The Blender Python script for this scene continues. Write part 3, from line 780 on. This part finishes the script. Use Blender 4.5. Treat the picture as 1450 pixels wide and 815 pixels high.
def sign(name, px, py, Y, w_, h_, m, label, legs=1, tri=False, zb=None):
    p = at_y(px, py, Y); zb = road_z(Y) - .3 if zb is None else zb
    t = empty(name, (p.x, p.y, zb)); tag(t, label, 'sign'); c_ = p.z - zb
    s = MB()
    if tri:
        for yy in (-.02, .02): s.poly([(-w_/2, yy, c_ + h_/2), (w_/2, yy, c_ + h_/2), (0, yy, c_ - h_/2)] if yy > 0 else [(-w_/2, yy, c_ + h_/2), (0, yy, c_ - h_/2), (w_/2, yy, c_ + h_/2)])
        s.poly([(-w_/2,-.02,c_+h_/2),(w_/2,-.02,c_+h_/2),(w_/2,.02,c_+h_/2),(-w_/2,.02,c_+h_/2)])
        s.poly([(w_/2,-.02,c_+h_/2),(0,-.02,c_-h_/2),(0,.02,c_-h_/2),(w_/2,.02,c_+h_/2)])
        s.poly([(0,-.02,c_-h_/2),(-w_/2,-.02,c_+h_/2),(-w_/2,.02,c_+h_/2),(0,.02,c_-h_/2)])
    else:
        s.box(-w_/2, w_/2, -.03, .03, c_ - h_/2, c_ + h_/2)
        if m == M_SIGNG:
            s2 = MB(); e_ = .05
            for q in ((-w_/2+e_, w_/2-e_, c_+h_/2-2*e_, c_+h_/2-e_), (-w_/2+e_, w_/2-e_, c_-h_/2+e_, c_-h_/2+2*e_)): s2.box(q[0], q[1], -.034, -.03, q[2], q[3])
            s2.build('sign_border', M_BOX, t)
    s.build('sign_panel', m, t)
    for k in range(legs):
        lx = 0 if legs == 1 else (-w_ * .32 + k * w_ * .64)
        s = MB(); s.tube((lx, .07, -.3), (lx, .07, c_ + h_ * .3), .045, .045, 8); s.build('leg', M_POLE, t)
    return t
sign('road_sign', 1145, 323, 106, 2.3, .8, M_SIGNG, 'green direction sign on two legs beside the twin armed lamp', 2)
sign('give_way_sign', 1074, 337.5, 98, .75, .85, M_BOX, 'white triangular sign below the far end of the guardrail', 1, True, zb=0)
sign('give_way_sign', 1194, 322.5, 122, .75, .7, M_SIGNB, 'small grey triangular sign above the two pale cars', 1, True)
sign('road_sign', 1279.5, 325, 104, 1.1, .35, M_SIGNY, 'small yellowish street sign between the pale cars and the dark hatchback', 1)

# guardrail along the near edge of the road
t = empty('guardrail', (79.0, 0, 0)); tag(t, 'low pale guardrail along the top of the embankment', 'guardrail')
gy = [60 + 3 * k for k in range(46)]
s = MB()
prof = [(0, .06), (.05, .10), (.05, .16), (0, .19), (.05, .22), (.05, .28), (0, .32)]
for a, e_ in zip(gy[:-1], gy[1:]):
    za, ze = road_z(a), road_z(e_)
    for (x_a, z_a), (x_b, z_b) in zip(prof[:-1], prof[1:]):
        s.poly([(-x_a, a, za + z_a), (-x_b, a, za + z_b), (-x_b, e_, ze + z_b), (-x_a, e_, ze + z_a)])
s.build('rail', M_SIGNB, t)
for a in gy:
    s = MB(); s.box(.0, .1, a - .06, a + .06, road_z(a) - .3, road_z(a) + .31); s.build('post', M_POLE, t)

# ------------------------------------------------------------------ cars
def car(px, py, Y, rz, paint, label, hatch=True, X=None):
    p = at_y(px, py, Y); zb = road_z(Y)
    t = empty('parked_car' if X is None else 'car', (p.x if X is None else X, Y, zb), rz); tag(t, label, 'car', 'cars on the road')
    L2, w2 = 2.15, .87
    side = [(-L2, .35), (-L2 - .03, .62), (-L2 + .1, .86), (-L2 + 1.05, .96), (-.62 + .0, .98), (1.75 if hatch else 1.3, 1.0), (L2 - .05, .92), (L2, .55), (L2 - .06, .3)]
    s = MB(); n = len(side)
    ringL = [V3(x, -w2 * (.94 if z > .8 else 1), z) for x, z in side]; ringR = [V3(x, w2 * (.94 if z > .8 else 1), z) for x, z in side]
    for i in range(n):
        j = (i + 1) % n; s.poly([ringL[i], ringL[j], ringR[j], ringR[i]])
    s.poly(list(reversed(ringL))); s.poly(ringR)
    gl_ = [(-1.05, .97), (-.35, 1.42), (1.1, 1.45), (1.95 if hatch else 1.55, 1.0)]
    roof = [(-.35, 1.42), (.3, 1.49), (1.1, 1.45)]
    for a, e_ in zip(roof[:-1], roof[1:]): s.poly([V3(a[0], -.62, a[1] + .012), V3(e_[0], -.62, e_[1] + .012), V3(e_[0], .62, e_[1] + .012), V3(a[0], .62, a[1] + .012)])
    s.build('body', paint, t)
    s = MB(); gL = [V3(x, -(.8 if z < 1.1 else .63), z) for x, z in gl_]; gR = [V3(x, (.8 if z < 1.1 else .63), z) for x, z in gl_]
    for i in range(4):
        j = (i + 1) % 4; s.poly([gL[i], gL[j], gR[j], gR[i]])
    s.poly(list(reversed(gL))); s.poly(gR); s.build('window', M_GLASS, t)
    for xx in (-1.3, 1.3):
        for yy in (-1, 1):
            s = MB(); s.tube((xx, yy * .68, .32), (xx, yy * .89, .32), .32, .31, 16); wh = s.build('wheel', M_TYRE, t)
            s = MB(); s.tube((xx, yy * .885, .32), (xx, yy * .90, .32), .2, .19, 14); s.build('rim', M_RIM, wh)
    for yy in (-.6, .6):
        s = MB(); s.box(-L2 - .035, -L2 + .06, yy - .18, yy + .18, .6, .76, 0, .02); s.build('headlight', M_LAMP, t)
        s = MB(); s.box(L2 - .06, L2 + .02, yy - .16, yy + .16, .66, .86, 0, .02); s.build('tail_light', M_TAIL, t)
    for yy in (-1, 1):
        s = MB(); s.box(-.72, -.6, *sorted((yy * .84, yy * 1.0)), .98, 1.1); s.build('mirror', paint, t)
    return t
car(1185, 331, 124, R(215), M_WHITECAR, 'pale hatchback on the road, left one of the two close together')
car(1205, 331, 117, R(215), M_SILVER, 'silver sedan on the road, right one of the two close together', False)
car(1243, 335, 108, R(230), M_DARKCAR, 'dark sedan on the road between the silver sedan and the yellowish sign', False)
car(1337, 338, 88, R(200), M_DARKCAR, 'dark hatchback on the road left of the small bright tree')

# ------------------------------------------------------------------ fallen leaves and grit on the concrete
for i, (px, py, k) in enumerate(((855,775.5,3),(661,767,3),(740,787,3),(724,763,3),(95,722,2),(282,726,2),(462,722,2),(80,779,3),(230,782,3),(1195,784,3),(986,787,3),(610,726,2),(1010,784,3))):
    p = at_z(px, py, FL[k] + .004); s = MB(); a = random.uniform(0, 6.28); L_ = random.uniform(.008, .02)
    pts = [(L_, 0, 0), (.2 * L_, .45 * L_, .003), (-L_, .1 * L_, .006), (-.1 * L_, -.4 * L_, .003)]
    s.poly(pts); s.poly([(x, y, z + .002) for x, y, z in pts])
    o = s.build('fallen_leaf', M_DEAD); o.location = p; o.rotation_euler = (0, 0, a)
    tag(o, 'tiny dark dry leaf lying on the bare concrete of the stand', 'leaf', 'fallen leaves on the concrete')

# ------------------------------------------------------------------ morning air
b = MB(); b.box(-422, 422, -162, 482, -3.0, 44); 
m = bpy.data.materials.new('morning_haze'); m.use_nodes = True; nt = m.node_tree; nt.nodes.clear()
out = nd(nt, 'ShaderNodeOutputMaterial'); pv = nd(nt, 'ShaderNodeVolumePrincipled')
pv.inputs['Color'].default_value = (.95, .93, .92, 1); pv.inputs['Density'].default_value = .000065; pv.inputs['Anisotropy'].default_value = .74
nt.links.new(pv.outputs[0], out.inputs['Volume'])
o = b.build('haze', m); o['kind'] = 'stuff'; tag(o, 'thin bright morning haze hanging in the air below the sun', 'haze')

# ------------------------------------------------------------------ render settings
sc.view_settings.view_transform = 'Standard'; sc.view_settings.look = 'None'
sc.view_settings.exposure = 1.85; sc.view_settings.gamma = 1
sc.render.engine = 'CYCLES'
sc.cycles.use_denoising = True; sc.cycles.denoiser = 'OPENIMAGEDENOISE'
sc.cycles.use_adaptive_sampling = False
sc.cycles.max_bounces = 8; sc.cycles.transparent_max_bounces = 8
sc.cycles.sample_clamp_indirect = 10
========================
## [AIM]
Everything from the first line above through the line that contains "sign('road_sign', 1279.5, 325, 104, 1.1, .35, M_SIGNY, 'small" should be duplicated exactly, please, and nothing beyond it.

## [WRITTEN RESPONSE]
The Blender Python script for this scene continues. Write part 3, from line 780 on. This part finishes the script. Use Blender 4.5. Treat the picture as 1450 pixels wide and 815 pixels high.
def sign(name, px, py, Y, w_, h_, m, label, legs=1, tri=False, zb=None):
    p = at_y(px, py, Y); zb = road_z(Y) - .3 if zb is None else zb
    t = empty(name, (p.x, p.y, zb)); tag(t, label, 'sign'); c_ = p.z - zb
    s = MB()
    if tri:
        for yy in (-.02, .02): s.poly([(-w_/2, yy, c_ + h_/2), (w_/2, yy, c_ + h_/2), (0, yy, c_ - h_/2)] if yy > 0 else [(-w_/2, yy, c_ + h_/2), (0, yy, c_ - h_/2), (w_/2, yy, c_ + h_/2)])
        s.poly([(-w_/2,-.02,c_+h_/2),(w_/2,-.02,c_+h_/2),(w_/2,.02,c_+h_/2),(-w_/2,.02,c_+h_/2)])
        s.poly([(w_/2,-.02,c_+h_/2),(0,-.02,c_-h_/2),(0,.02,c_-h_/2),(w_/2,.02,c_+h_/2)])
        s.poly([(0,-.02,c_-h_/2),(-w_/2,-.02,c_+h_/2),(-w_/2,.02,c_+h_/2),(0,.02,c_-h_/2)])
    else:
        s.box(-w_/2, w_/2, -.03, .03, c_ - h_/2, c_ + h_/2)
        if m == M_SIGNG:
            s2 = MB(); e_ = .05
            for q in ((-w_/2+e_, w_/2-e_, c_+h_/2-2*e_, c_+h_/2-e_), (-w_/2+e_, w_/2-e_, c_-h_/2+e_, c_-h_/2+2*e_)): s2.box(q[0], q[1], -.034, -.03, q[2], q[3])
            s2.build('sign_border', M_BOX, t)
    s.build('sign_panel', m, t)
    for k in range(legs):
        lx = 0 if legs == 1 else (-w_ * .32 + k * w_ * .64)
        s = MB(); s.tube((lx, .07, -.3), (lx, .07, c_ + h_ * .3), .045, .045, 8); s.build('leg', M_POLE, t)
    return t
sign('road_sign', 1145, 323, 106, 2.3, .8, M_SIGNG, 'green direction sign on two legs beside the twin armed lamp', 2)
sign('give_way_sign', 1074, 337.5, 98, .75, .85, M_BOX, 'white triangular sign below the far end of the guardrail', 1, True, zb=0)
sign('give_way_sign', 1194, 322.5, 122, .75, .7, M_SIGNB, 'small grey triangular sign above the two pale cars', 1, True)
sign('road_sign', 1279.5, 325, 104, 1.1, .35, M_SIGNY, 'small yellowish street sign between the pale cars and the dark hatchback', 1)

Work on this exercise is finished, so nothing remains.